- Given request
Return each line of the records holding the string "pixels".

## Start Given information

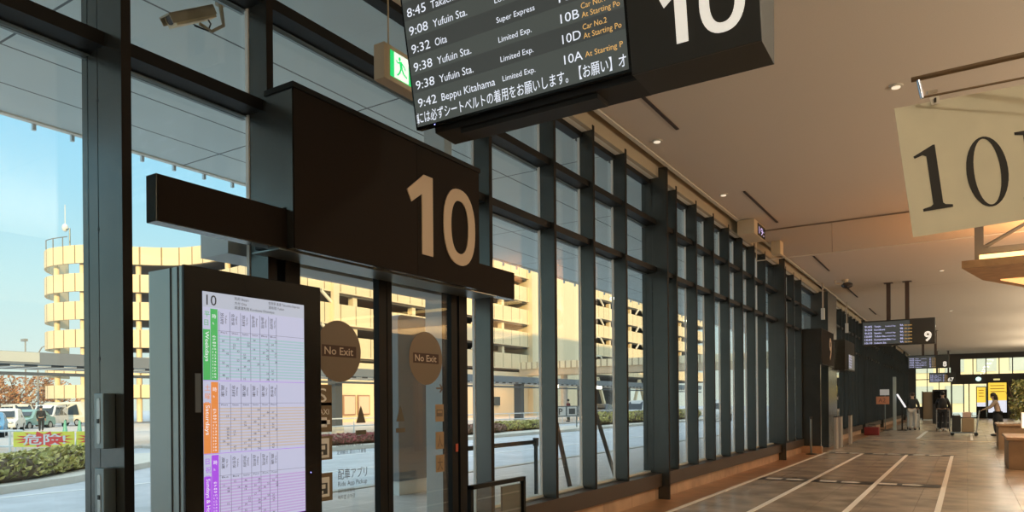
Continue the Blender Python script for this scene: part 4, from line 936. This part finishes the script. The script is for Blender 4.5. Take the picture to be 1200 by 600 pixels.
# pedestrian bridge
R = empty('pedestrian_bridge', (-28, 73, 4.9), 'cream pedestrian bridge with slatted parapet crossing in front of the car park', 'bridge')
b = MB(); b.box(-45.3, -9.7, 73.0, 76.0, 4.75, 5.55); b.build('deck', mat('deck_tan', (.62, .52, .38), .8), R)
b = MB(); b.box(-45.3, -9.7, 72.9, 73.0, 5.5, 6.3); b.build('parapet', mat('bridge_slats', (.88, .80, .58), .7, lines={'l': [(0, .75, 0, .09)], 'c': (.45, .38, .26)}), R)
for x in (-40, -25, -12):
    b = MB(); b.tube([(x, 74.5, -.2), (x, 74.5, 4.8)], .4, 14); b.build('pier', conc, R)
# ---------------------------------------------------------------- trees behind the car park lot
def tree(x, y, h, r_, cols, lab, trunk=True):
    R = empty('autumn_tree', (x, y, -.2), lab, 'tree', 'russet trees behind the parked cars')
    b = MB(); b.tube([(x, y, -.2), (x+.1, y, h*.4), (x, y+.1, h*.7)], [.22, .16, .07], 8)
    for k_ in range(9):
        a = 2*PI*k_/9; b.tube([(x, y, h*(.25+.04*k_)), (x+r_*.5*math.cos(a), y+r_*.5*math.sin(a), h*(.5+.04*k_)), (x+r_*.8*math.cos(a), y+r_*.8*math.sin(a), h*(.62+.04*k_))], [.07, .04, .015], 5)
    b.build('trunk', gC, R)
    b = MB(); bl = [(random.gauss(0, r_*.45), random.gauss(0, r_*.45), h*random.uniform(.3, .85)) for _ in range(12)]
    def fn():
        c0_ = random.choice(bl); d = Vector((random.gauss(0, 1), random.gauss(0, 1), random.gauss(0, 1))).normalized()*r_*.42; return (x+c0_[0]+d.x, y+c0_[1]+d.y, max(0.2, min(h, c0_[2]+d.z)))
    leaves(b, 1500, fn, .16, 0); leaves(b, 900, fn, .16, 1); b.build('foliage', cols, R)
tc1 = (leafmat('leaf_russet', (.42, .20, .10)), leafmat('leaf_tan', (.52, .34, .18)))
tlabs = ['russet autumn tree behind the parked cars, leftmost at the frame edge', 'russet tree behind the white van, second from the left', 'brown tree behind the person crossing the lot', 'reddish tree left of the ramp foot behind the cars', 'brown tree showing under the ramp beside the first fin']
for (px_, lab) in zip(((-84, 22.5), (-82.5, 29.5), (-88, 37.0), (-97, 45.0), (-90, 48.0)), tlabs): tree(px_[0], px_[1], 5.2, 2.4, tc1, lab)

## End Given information
## Start Given information

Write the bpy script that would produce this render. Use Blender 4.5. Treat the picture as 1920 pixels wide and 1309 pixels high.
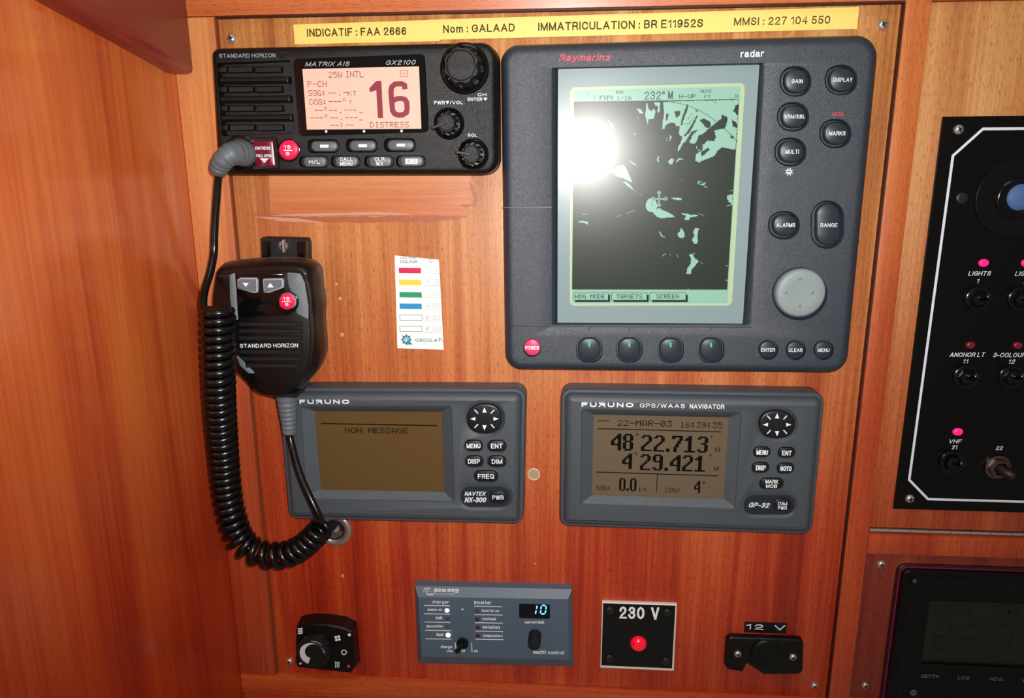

## End Given information

- Exercise result
Continue the Blender Python script for this scene: part 4, from line 936. This part finishes the script. The script is for Blender 4.5. Take the picture to be 1200 by 600 pixels.
Write the bpy script that would produce this render. Use Blender 4.5. Treat the picture as 1920 pixels wide and 1309 pixels high.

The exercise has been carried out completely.